Friday, September 24, 2010

How I Spent My Friday From 8:00-3:00

What I learned at my Professional Development Day:

City kids, the kind in New York, have some unique insult vocabulary. Thank the Gummi Mary, I have never been called a gonorrhea syphilis-dripping b*tch. Yet. But if I am, I know how to respond. I should step to the offender, lean into his face, and with just enough crazy, whisper, "Maybe I am, and that's why I'm acting like this right now."

If you check your cell phone to see how much longer it will be until you can pry yourself out of that seat of torture, you will find that only 5 minutes have elapsed. Each time.

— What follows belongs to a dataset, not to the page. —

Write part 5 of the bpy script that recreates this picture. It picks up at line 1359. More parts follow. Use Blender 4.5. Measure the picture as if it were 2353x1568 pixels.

When the verbal and hard-copy rules concerning Professional Development Day were made known to all faculty, those rules specified that jeans were permitted, but no tennis shoes. That faculty would sign in at both morning and afternoon sessions. As the session began, all in attendance were ordered to silence their cell phones. So of course one person bounded down the stairs, showing off his tennis shoes, an hour into the presentation, answering the ring of his cell phone, later returning until an hour before the session ended, upon which he and his wife gave each other the high sign across the little theater, and headed out separate exits.

The proper answer to a student who says "Your mother is a dirty hoor," (they're New York kids, with different accents than Missouri kids) is to chide the insulter with, "At least MY mother is working."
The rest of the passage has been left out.